Underwire collects the wise and witty autobiographical comics of an captivating new voice: Jennifer Hayden, cartoonist and politically incorrect mother of two. She may not have all the answers, but she's not gonna let that stop her from enjoying the prime of her life -- her forties!
Since its internet debut at ACT-I-VATE.com, Underwire has attracted praise for its sharp tongue, enchanting style, and warm wisdom. These everyday observations -- about womanhood, parenthood, growing up, and rocking out -- add up to something not only funny, but also quite profound. After a few stories, you might even feel like a member of the family.

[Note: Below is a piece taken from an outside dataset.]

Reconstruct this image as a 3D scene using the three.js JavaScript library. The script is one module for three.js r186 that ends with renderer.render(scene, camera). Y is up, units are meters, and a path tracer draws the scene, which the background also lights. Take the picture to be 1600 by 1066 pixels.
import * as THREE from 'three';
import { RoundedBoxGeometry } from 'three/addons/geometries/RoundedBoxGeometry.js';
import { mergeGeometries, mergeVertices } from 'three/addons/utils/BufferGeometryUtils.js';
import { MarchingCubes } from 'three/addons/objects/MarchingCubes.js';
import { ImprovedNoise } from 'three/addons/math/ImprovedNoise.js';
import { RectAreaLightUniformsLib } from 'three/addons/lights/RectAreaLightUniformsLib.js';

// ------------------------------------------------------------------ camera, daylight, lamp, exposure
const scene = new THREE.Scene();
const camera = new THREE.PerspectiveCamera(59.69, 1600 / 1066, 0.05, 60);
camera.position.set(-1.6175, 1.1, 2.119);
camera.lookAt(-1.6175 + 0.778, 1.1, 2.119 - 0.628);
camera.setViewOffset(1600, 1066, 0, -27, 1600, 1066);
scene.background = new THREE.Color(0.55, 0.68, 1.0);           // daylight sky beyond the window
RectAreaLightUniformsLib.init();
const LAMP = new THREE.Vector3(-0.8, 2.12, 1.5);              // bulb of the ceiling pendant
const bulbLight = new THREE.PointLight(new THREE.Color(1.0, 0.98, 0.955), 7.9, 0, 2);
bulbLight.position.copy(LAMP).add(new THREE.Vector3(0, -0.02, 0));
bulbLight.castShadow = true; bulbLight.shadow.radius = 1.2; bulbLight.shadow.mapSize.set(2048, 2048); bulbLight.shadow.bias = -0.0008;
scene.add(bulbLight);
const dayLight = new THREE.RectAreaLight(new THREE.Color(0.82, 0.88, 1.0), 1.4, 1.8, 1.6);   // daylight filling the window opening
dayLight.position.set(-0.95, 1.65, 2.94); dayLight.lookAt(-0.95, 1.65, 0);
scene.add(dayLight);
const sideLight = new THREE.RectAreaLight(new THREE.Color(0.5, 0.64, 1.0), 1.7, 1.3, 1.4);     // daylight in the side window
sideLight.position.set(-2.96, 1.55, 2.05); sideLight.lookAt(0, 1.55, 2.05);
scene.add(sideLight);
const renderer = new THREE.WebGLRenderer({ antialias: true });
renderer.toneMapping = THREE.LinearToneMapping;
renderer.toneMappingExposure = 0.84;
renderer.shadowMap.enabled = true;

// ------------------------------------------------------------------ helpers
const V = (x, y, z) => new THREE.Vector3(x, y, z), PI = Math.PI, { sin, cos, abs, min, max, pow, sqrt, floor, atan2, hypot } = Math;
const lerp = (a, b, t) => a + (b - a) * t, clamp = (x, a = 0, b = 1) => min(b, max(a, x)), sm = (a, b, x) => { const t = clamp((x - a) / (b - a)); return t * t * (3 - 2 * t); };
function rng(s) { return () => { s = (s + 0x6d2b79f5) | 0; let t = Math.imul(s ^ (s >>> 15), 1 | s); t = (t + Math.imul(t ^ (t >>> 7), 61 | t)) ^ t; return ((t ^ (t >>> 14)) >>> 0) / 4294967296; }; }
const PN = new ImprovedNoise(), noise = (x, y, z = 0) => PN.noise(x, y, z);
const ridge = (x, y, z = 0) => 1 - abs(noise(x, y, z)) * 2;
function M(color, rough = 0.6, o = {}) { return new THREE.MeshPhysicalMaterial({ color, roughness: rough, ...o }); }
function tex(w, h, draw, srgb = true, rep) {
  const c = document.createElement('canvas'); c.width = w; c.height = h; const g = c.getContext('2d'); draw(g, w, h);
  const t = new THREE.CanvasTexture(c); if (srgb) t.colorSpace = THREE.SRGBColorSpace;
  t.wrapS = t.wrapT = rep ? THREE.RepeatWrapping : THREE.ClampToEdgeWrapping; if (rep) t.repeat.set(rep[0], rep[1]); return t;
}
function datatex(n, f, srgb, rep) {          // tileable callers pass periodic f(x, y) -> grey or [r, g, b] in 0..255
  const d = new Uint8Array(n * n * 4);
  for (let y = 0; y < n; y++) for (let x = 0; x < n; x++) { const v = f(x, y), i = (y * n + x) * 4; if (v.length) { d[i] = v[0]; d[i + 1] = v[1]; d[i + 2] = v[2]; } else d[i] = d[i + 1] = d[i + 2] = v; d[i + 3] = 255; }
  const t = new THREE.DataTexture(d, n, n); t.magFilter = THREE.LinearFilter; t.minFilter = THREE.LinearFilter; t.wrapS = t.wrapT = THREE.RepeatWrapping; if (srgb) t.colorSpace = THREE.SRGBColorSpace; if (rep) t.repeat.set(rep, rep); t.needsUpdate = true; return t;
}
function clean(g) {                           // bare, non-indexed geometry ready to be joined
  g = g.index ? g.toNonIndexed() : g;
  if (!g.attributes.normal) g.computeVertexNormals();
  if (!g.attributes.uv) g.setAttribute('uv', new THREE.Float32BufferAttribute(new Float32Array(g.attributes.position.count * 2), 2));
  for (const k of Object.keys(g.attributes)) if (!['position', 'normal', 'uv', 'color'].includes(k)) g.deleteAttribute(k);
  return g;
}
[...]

Top Shelf presents twenty-two stories from the beloved webcomic, plus seventeen new pages of comics and art created exclusively for this collection.
PUBLISHERS WEEKLY
Dysfunction needn't always be the attendant of memoir, as Hayden shows in this slim collection of vignettes about middle-aged womanhood, some originally published as an ACT-I-VATE web comic. Hayden has two well-adjusted adolescent children and a husband still smitten with her. She dances, shops, and has chummy conversations with her daughter, Charlotte, who surprises her mother with her insight and maturity; her son, Kip, has overcome ADHD and attends a prestigious boarding school (and so plays much less of a role in Hayden's stories) the vignette in which Hayden laments the departure of her "little boy" of 14 shows much about the emotions of motherhood. Hayden's cheerful profanity and scratchy lines give the work a homey, intimate feel. And with Hayden's references to her "ancient self" and reminiscences about pot-fueled fantasies, there's more than a dash of hippy sensibility. ("Mom, seriously," her daughter admonishes her on a shopping trip, "the seventies are OVER.") Even a story about a recurring dream of having murdered someone and being investigated by her children speaks of their affectionate relationship. Hayden's stories are like comfortable, lived-in jeans not the most stylish or flattering, but the ones you want to spend time wearing.